-- Problem statement --
Copy the data exactly as it appears, and do not include any pictures.

● ● ● ● ●

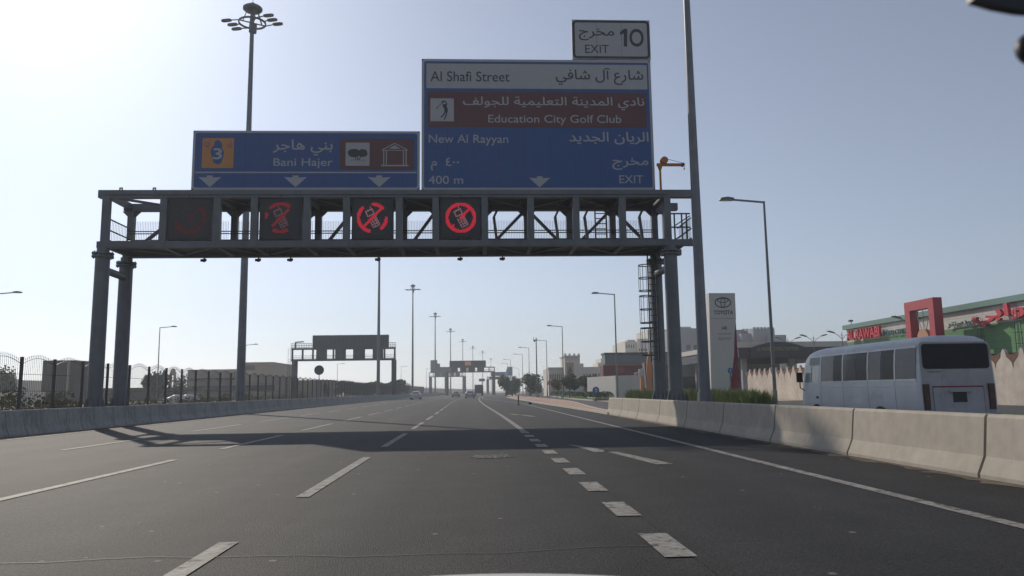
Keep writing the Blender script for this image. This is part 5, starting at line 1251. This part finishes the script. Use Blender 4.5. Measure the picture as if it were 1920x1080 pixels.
tr = [(948,699,205,34,'leaf','leafy dark tree left of pair beside the far blue sign'),(967,701,200,28,'leaf','dark tree with pale trunk right of pair beside the far blue sign'),(995,700,172,40,'leaf','rounded dark green tree between two street lamps on the right verge'),
      (1010,716,140,14,'leaf2','small thin olive tree by the camera pole'),(1044,710,125,22,'leaf2','small open tree left of the ornate gate'),(1068,698,118,36,'leaf','dark tree standing in front of the ornate gate'),(1098,700,122,32,'leaf','dark tree before the lower grey white building'),(1117,700,130,16,'leaf','slim dark tree touching the dark red shop')]
for i, (px, yt, D, wd, m_, lb) in enumerate(tr): tree(px, yt, D, wd, lb, m=m_, seed=20+i, trunk=.12 if i < 3 else .3, n=1700, zb=.1)
tl_ = [(2,686,150,44,'leaf','dark tree above the white house at the left edge'),(288,698,175,60,'leaf','broad dark tree behind the fence left of the domed tower'),(337,700,180,26,'leaf','small dark tree between domed tower and beige building'),
       (612,712,200,14,'leaf','small dark tree left of the far round sign pole'),(648,714,230,44,'leaf','low dark tree cluster right of the far round sign'),(668,712,225,18,'leaf','small dark tree in the middle under the far gantry'),(690,712,215,54,'leaf','broad dark tree left of the far gantry right leg'),
       (714,714,220,44,'leaf','dark tree behind the far gantry right leg'),(744,709,205,46,'leaf','rounded dark tree right of the far gantry'),(762,718,260,20,'leaf','small dark tree beneath the tiny left street lamp')]
for i, (px, yt, D, wd, m_, lb) in enumerate(tl_): tree(px, yt, D, wd, lb, m=m_, seed=50+i, trunk=.04, n=1300)
rn = random.Random(9)
def shrub(x, y, r, h, label, m='leaf2', n=420, group=None, s=None):
    t = empty('shrub', (x, y, .03), label, 'shrub', group); mb = MB()
    for i in range(5): a = rn.uniform(0, 6.28); mb.tube((x, y, .03), (x+r*.5*math.cos(a), y+r*.5*math.sin(a), h*.7), .02, .008, 5)
    mb.build('stem', M['bark'], t); mb = MB(); leafcloud(mb, (x, y, h*.55), r, r, h*.52, n, s or .075, rn, 8); mb.build('foliage', M[m], t)
sh = [(-18.3,25.5,.8,1.5),(-18.5,28.2,.9,1.7),(-18.2,30.4,.75,1.35),(-18.6,32.6,.9,1.75),(-18.3,35.2,.8,1.5),(-18.6,38.2,.8,1.2),(-18.4,44,.8,1.3),(-18.5,48,.9,1.1),(-18.3,54,.9,1.2),(-18.6,60,.9,1.3)]
sh += [(-18.4,26.9,.9,1.3),(-18.6,34.0,.9,1.5),(-18.2,36.6,.8,1.1),(-18.5,41,.9,1.2),(-18.4,51,1.0,1.2),(-18.5,57,1.0,1.3),(-18.4,64,1.0,1.4),(-18.5,69,1.0,1.2),(-18.5,76,1.1,1.4),(-18.6,84,1.2,1.5)]
sl = ['olive bush behind the fence at the left picture edge','olive bush in front of the brown block, left','low olive bush in front of the brown block, middle','tall olive bush just left of the gantry columns','olive bush between the two left gantry columns','low bush right of the left gantry columns','olive bush behind the fence before the dark low wall','low bush behind the fence left of the parked cars','bush behind the fence below the beige building','bush behind the fence just left of the tall mast','low olive bush filling a gap left of the brown block','broad olive bush hiding behind the left gantry column','low bush hard against the right side of the rear left column','low olive bush between left columns and parked cars','low bush under the two white parked cars','bush just right of the white parked cars','bush at the foot of the tall mast','low bush right of the tall mast foot','bush below the right end of the beige building','bush behind the fence left of the far gantry']
for (x, y, r, h), lb in zip(sh, sl): shrub(x, y, r, h, lb, group='bushes behind the mesh fence')
def hedge(x0, x1, y0, y1, h, label, n, seed):
    r_ = random.Random(seed); mb = MB()
    for _ in range(n):
        p = Vector((r_.uniform(x0, x1), r_.uniform(y0, y1), .1+h*(.25+.75*r_.random()**.6))); d1 = Vector((r_.uniform(-1,1), r_.uniform(-1,1), r_.uniform(-1,1))).normalized(); d2 = d1.orthogonal().normalized(); k = r_.uniform(.1, .22)
        mb.add([p-d1*k, p+d2*k*.6, p+d1*k, p-d2*k*.6], [(0,1,2,3)])
    tag(mb.build('hedge', M['leaf'], origin=((x0+x1)/2, (y0+y1)/2, .1)), label, 'hedge')
hedge(15.2, 19.5, 102, 110, .9, 'low dark green hedge between the side street and triangle signs', 1500, 3)
hedge(16.0, 20.5, 114, 150, .8, 'long low green hedge along the far right verge', 2200, 4)
hedge(17.2, 21, 155, 200, .9, 'far low hedge beneath the right-hand verge trees', 1500, 5)
gr = MB(); r_ = random.Random(12)
tufts = [(14.55+1.5*r_.random(), 41.5+33*r_.random()) for _ in range(620)]
for tx, ty in tufts:
    hh = r_.uniform(.95, 1.35)
    for _ in range(34):
        a = r_.uniform(0, 6.28); ln = r_.uniform(.15, .55); h = hh*r_.uniform(.55, 1); wv = .022
        b = Vector((tx+.08*math.cos(a), ty+.08*math.sin(a), .1)); m1 = b+Vector((ln*.35*math.cos(a), ln*.35*math.sin(a), h*.7)); tp = b+Vector((ln*math.cos(a), ln*math.sin(a), h)); sd_ = Vector((-math.sin(a), math.cos(a), 0))*wv
        gr.add([b-sd_, b+sd_, m1+sd_*.8, m1-sd_*.8, tp], [(0,1,2,3), (3,2,4)])
tag(gr.build('tall_grass', M['grass']), 'tall green fountain grass planted behind the right barrier', 'grass', kind='stuff')

# ------------------------------------------------------------------ the car we ride in
t = empty('car', (.05, 1.2, 0), 'white bonnet edge and black rear-view mirror of the car carrying the camera', 'car')
c = at(900, 1076.3, 1.65); mb = MB(); mb.strip([[(c.x+.75*i/12, 1.65+dy, c.z-.14*(.75*i/12)**2-dz) for i in range(-12, 13)] for dy, dz in ((-.5,-.04),(-.3,-.03),(-.15,-.018),(0,0),(.12,.035),(.25,.085),(.36,.15),(.42,.25),(.43,.4))])
mb.build('bonnet', M['bonnet'], t, True)
D = .5; mb = MB(); q = [at(*p, D) for p in ((1826,-2),(1872,11),(1915,19),(1990,24),(2100,10),(2100,-90),(1826,-90))]
mb.prism([(p.x, p.z) for p in q][::-1], 'y', D, D+.008); mi = mb.build('rear_view_mirror', M['black'], t)
k = at(1932, 92, D); mb = MB(); mb.ell((k.x, D, k.z), .0105, .008, .0115, 14, 8); mb.tube((k.x+.004, D+.002, k.z), (at(1945,10,D).x, D+.002, at(1945,10,D).z), .003, .003, 8); mb.build('knob', M['black'], mi, True)

# ------------------------------------------------------------------ hazy air
hz = MB().box(-420, 420, -60, 760, -1.2, 42).build('haze', bpy.data.materials.new('haze_air'))
hm = hz.active_material; hm.use_nodes = True; n = hm.node_tree.nodes; n.remove(n['Principled BSDF'])
pv = n.new('ShaderNodeVolumePrincipled'); pv.inputs['Color'].default_value = (.80, .87, .95, 1); pv.inputs['Density'].default_value = 0.0007; pv.inputs['Anisotropy'].default_value = .35
hm.node_tree.links.new(pv.outputs[0], n['Material Output'].inputs['Volume']); tag(hz, kind='stuff')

● ● ● ● ●

-- Solution to this problem --
Keep writing the Blender script for this image. This is part 5, starting at line 1251. This part finishes the script. Use Blender 4.5. Measure the picture as if it were 1920x1080 pixels.
tr = [(948,699,205,34,'leaf','leafy dark tree left of pair beside the far blue sign'),(967,701,200,28,'leaf','dark tree with pale trunk right of pair beside the far blue sign'),(995,700,172,40,'leaf','rounded dark green tree between two street lamps on the right verge'),
      (1010,716,140,14,'leaf2','small thin olive tree by the camera pole'),(1044,710,125,22,'leaf2','small open tree left of the ornate gate'),(1068,698,118,36,'leaf','dark tree standing in front of the ornate gate'),(1098,700,122,32,'leaf','dark tree before the lower grey white building'),(1117,700,130,16,'leaf','slim dark tree touching the dark red shop')]
for i, (px, yt, D, wd, m_, lb) in enumerate(tr): tree(px, yt, D, wd, lb, m=m_, seed=20+i, trunk=.12 if i < 3 else .3, n=1700, zb=.1)
tl_ = [(2,686,150,44,'leaf','dark tree above the white house at the left edge'),(288,698,175,60,'leaf','broad dark tree behind the fence left of the domed tower'),(337,700,180,26,'leaf','small dark tree between domed tower and beige building'),
       (612,712,200,14,'leaf','small dark tree left of the far round sign pole'),(648,714,230,44,'leaf','low dark tree cluster right of the far round sign'),(668,712,225,18,'leaf','small dark tree in the middle under the far gantry'),(690,712,215,54,'leaf','broad dark tree left of the far gantry right leg'),
       (714,714,220,44,'leaf','dark tree behind the far gantry right leg'),(744,709,205,46,'leaf','rounded dark tree right of the far gantry'),(762,718,260,20,'leaf','small dark tree beneath the tiny left street lamp')]
for i, (px, yt, D, wd, m_, lb) in enumerate(tl_): tree(px, yt, D, wd, lb, m=m_, seed=50+i, trunk=.04, n=1300)
rn = random.Random(9)
def shrub(x, y, r, h, label, m='leaf2', n=420, group=None, s=None):
    t = empty('shrub', (x, y, .03), label, 'shrub', group); mb = MB()
    for i in range(5): a = rn.uniform(0, 6.28); mb.tube((x, y, .03), (x+r*.5*math.cos(a), y+r*.5*math.sin(a), h*.7), .02, .008, 5)
    mb.build('stem', M['bark'], t); mb = MB(); leafcloud(mb, (x, y, h*.55), r, r, h*.52, n, s or .075, rn, 8); mb.build('foliage', M[m], t)
sh = [(-18.3,25.5,.8,1.5),(-18.5,28.2,.9,1.7),(-18.2,30.4,.75,1.35),(-18.6,32.6,.9,1.75),(-18.3,35.2,.8,1.5),(-18.6,38.2,.8,1.2),(-18.4,44,.8,1.3),(-18.5,48,.9,1.1),(-18.3,54,.9,1.2),(-18.6,60,.9,1.3)]
sh += [(-18.4,26.9,.9,1.3),(-18.6,34.0,.9,1.5),(-18.2,36.6,.8,1.1),(-18.5,41,.9,1.2),(-18.4,51,1.0,1.2),(-18.5,57,1.0,1.3),(-18.4,64,1.0,1.4),(-18.5,69,1.0,1.2),(-18.5,76,1.1,1.4),(-18.6,84,1.2,1.5)]
sl = ['olive bush behind the fence at the left picture edge','olive bush in front of the brown block, left','low olive bush in front of the brown block, middle','tall olive bush just left of the gantry columns','olive bush between the two left gantry columns','low bush right of the left gantry columns','olive bush behind the fence before the dark low wall','low bush behind the fence left of the parked cars','bush behind the fence below the beige building','bush behind the fence just left of the tall mast','low olive bush filling a gap left of the brown block','broad olive bush hiding behind the left gantry column','low bush hard against the right side of the rear left column','low olive bush between left columns and parked cars','low bush under the two white parked cars','bush just right of the white parked cars','bush at the foot of the tall mast','low bush right of the tall mast foot','bush below the right end of the beige building','bush behind the fence left of the far gantry']
for (x, y, r, h), lb in zip(sh, sl): shrub(x, y, r, h, lb, group='bushes behind the mesh fence')
def hedge(x0, x1, y0, y1, h, label, n, seed):
    r_ = random.Random(seed); mb = MB()
    for _ in range(n):
        p = Vector((r_.uniform(x0, x1), r_.uniform(y0, y1), .1+h*(.25+.75*r_.random()**.6))); d1 = Vector((r_.uniform(-1,1), r_.uniform(-1,1), r_.uniform(-1,1))).normalized(); d2 = d1.orthogonal().normalized(); k = r_.uniform(.1, .22)
        mb.add([p-d1*k, p+d2*k*.6, p+d1*k, p-d2*k*.6], [(0,1,2,3)])
    tag(mb.build('hedge', M['leaf'], origin=((x0+x1)/2, (y0+y1)/2, .1)), label, 'hedge')
hedge(15.2, 19.5, 102, 110, .9, 'low dark green hedge between the side street and triangle signs', 1500, 3)
hedge(16.0, 20.5, 114, 150, .8, 'long low green hedge along the far right verge', 2200, 4)
hedge(17.2, 21, 155, 200, .9, 'far low hedge beneath the right-hand verge trees', 1500, 5)
gr = MB(); r_ = random.Random(12)
tufts = [(14.55+1.5*r_.random(), 41.5+33*r_.random()) for _ in range(620)]
for tx, ty in tufts:
    hh = r_.uniform(.95, 1.35)
    for _ in range(34):
        a = r_.uniform(0, 6.28); ln = r_.uniform(.15, .55); h = hh*r_.uniform(.55, 1); wv = .022
        b = Vector((tx+.08*math.cos(a), ty+.08*math.sin(a), .1)); m1 = b+Vector((ln*.35*math.cos(a), ln*.35*math.sin(a), h*.7)); tp = b+Vector((ln*math.cos(a), ln*math.sin(a), h)); sd_ = Vector((-math.sin(a), math.cos(a), 0))*wv
        gr.add([b-sd_, b+sd_, m1+sd_*.8, m1-sd_*.8, tp], [(0,1,2,3), (3,2,4)])
tag(gr.build('tall_grass', M['grass']), 'tall green fountain grass planted behind the right barrier', 'grass', kind='stuff')

# ------------------------------------------------------------------ the car we ride in
t = empty('car', (.05, 1.2, 0), 'white bonnet edge and black rear-view mirror of the car carrying the camera', 'car')
c = at(900, 1076.3, 1.65); mb = MB(); mb.strip([[(c.x+.75*i/12, 1.65+dy, c.z-.14*(.75*i/12)**2-dz) for i in range(-12, 13)] for dy, dz in ((-.5,-.04),(-.3,-.03),(-.15,-.018),(0,0),(.12,.035),(.25,.085),(.36,.15),(.42,.25),(.43,.4))])
mb.build('bonnet', M['bonnet'], t, True)
D = .5; mb = MB(); q = [at(*p, D) for p in ((1826,-2),(1872,11),(1915,19),(1990,24),(2100,10),(2100,-90),(1826,-90))]
mb.prism([(p.x, p.z) for p in q][::-1], 'y', D, D+.008); mi = mb.build('rear_view_mirror', M['black'], t)
k = at(1932, 92, D); mb = MB(); mb.ell((k.x, D, k.z), .0105, .008, .0115, 14, 8); mb.tube((k.x+.004, D+.002, k.z), (at(1945,10,D).x, D+.002, at(1945,10,D).z), .003, .003, 8); mb.build('knob', M['black'], mi, True)

# ------------------------------------------------------------------ hazy air
hz = MB().box(-420, 420, -60, 760, -1.2, 42).build('haze', bpy.data.materials.new('haze_air'))
hm = hz.active_material; hm.use_nodes = True; n = hm.node_tree.nodes; n.remove(n['Principled BSDF'])
pv = n.new('ShaderNodeVolumePrincipled'); pv.inputs['Color'].default_value = (.80, .87, .95, 1); pv.inputs['Density'].default_value = 0.0007; pv.inputs['Anisotropy'].default_value = .35
hm.node_tree.links.new(pv.outputs[0], n['Material Output'].inputs['Volume']); tag(hz, kind='stuff')